The Ninth Circuit's Analysis

The Ninth Circuit focused its analysis on two sources of law: Federal Rule of Civil Procedure ("Rule") 24(a)(2) and Section 113(i) of CERCLA. Aerojet, 2010 WL 2179169, at *4. The court analyzed the rights of the non-settling parties under Rule 24(a) under the four-part test established in California ex rel. Lockyer v. United States, 450 F.3d 436, 440 (9th Cir. 2006). Rule 24(a) requires that (1) the motion must be timely; (2) the applicant must claim a significantly protectable interest relating to the property or transaction which is the subject of the action; (3) the applicant must be so situated that the disposition of the action may, as a practical matter, impair or impede its ability to protect that interest; and (4) the applicant's interest must be inadequately represented by the parties to the action. Aerojet, 2010 WL 2179169, at *4.

The court also examined the right to intervene contained in Section 113(i) of CERCLA, which provides that "any person may intervene as a matter of right when such person claims an interest relating to the subject of the action and is so situated that the disposition of the action may, as a practical matter, impair or impede the person's ability to protect that interest, unless the President or the State shows that the person's interest is adequately represented by existing parties." Id. (citing 42 U.S.C. § 9613(i)).

The court compared the two standards and concluded that they differed only in providing a different burden of proof under the fourth prong of the test. Under Rule 24(a)(2), the burden of showing inadequate representation is on the applicant; under Section 113 of CERCLA, it is the government that must show that the applicant's interests are adequately protected to avoid intervention. Id.

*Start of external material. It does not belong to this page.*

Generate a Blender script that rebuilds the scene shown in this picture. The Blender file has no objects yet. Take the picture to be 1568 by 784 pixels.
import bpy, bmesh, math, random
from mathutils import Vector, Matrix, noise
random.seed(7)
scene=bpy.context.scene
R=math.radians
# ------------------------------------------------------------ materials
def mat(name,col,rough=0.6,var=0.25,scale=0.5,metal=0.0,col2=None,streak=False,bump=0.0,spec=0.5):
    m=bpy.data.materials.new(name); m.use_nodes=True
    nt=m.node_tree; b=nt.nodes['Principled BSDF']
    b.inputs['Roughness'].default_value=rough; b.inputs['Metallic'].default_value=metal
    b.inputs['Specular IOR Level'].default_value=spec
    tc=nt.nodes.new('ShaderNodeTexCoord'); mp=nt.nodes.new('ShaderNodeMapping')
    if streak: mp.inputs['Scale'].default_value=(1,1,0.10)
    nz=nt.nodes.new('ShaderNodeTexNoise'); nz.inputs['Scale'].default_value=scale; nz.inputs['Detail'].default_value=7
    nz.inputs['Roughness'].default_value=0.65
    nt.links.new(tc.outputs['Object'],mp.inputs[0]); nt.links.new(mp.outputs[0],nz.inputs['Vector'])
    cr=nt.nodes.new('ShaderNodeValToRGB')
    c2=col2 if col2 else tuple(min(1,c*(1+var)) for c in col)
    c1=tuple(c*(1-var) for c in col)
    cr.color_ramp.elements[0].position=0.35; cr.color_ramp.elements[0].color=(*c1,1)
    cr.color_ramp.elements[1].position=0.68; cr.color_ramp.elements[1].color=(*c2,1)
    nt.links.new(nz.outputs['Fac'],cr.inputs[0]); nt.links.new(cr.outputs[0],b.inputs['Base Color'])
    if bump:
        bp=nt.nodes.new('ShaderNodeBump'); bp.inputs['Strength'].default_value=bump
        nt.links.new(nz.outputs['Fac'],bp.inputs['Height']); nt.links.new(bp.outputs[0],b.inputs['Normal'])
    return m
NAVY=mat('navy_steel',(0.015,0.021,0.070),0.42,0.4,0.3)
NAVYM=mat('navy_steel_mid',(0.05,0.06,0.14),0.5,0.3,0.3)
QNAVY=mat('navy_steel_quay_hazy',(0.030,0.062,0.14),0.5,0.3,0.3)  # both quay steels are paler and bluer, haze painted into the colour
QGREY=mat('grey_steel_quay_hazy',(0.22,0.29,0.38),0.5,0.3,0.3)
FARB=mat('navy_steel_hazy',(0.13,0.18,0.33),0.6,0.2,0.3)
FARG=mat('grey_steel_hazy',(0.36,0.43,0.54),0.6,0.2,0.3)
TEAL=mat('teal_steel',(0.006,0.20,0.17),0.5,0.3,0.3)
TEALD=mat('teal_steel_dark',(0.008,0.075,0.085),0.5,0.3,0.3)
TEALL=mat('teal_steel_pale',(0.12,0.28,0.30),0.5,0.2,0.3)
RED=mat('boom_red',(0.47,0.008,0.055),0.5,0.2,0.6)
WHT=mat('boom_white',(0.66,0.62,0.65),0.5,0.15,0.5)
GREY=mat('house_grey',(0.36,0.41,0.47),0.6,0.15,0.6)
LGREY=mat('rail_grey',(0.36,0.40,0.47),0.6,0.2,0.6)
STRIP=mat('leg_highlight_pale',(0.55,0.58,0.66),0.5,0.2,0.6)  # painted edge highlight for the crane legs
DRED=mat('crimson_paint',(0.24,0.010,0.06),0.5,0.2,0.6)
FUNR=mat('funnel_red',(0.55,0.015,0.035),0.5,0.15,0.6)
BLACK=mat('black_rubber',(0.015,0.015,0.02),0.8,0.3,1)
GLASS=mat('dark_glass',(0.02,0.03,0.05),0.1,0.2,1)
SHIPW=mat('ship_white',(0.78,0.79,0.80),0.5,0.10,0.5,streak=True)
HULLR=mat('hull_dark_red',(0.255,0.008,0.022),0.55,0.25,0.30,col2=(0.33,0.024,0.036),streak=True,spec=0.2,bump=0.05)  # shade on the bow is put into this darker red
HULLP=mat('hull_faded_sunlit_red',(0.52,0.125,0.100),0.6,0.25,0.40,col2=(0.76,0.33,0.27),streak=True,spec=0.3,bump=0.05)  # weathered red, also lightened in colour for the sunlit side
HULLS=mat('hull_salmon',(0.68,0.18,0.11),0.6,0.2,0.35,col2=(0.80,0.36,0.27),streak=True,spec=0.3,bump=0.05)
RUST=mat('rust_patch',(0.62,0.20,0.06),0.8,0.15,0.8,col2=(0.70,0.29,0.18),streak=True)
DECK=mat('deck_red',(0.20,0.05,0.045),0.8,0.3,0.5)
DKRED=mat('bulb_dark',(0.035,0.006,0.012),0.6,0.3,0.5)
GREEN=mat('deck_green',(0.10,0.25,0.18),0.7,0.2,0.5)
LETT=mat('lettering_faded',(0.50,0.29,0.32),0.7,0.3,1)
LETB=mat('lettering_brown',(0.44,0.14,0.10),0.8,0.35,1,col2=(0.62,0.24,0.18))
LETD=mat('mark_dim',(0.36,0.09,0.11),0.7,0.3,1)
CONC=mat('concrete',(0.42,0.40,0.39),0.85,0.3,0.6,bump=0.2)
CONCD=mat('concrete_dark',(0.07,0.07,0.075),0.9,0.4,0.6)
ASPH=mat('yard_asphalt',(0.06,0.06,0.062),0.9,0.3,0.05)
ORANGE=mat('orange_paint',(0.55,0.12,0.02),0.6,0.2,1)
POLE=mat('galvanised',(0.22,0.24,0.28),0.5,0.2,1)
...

The court concluded that the first prong of the test—timeliness of the motion—was undisputed and met. The court then analyzed whether the non-settling parties had a "significantly protectable interest." Id. The court held that the non-settling PRPs had a significant protectable interest in the litigation between the EPA and the would-be settling PRPs because their contribution rights against the settling PRPs would be directly affected by the proposed consent decree. The court also emphasized that because the non-settling PRPs could be held liable for the remaining response costs, they have an "obvious interest in the amount of any judicially-approved settlement." Id. at *5. The court concluded that the second prong—whether the non-settling parties had a significantly protectable interest—was met. Id.

The court then analyzed the third prong—the impairment of interests—and concluded that it had been met. In particular, the court examined whether other opportunities for the non-settling PRPs to protect their interests existed. The court looked at whether CERCLA's notice and comment period provided such means. In concluding that it did not, the court reasoned that once a consent decree has been negotiated, the interests of the government and the settling PRPs are essentially aligned and that "it would be unrealistic to expect the government to abandon or substantially modify the proposed consent decree" in response to the comments of the non-settling PRPs. Id. at *8.

Finally the court concluded that, regardless of which party bears the burden of proof in showing the adequacy of representation, the interests of the non-settling PRPs were not adequately represented by the existing parties. Id. at *8-9.

Conclusion

This case is significant because it allows non-settling PRPs in the Ninth Circuit to intervene in consent decree proceedings to which they are not a party in order to protect their interests in those proceedings. Consent decrees often involve many months of protracted negotiations between the government and would-be settling parties. The settlements reached in these cases now potentially could be upset through the intervention of non-settling parties. This will be of particular concern to those involved in multi-party sites. For those non-settling parties, it will be important to be aware of potential consent decree proceedings in order to be able to exercise the right to intervene.